World’s oceans contain 270,000 tonnes of plastic, study reveals
PUBLISHED : Thursday, 11 December, 2014, 10:20pm
UPDATED : Thursday, 11 December, 2014, 10:23pm

World’s oceans contain 270,000 tonnes of plastic, study reveals
The world's oceans are now clogged with enough plastic to fill more than 38,500 garbage trucks, a new study reveals. Researchers estimate almost 270,000 tonnes of plastic broken up into more than five trillion pieces are floating in the seas.
The study, published in the journal PLOS ONE, is the latest in a nascent field where scientists hope to identify the true impact of plastic on the environment - and the food chain.

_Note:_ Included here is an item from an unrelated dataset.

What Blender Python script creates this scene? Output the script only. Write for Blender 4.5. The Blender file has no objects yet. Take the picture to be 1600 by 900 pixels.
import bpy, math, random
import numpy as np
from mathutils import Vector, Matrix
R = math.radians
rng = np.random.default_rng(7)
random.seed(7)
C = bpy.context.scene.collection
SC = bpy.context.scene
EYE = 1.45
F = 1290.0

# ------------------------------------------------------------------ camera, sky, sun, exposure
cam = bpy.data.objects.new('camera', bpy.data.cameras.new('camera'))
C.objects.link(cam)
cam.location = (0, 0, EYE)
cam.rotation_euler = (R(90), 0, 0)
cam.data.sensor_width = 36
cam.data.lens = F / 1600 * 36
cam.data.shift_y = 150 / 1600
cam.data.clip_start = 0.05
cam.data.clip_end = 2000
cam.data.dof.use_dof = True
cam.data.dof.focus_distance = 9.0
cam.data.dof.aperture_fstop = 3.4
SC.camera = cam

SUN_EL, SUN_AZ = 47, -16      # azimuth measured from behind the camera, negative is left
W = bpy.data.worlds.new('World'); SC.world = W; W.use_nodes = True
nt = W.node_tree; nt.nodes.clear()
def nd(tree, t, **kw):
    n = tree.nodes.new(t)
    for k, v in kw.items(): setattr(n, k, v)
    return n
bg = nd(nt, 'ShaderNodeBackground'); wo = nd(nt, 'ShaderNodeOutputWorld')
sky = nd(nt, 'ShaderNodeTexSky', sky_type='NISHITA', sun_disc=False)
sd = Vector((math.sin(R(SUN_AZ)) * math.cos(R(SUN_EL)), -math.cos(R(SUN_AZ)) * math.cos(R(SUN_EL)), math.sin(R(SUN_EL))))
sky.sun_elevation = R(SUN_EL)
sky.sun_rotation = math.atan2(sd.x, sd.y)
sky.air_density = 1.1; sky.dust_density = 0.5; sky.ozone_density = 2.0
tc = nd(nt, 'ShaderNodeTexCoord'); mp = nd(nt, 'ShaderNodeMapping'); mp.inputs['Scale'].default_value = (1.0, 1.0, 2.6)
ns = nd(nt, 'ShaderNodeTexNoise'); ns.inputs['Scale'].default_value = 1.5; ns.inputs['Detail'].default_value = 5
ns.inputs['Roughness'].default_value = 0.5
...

"Am I being poisoned by eating the fish on my plate?" asked Kara Lavender Law of the Sea Education Association, who wasn't involved in the study.
"We have very little knowledge of the chain of events that could lead to that. But it's a plausible scenario that plastic ingested at lower levels of the food web could have consequences at higher levels of the food chain."
To gather data, researchers dragged a fine mesh net along the sea surface to gather small plastic pieces while observers on boats counted larger items. They also used computer models to calculate estimates for tracts of ocean not surveyed.
The study only measured plastic floating on the surface, with plastic on the ocean floor not included.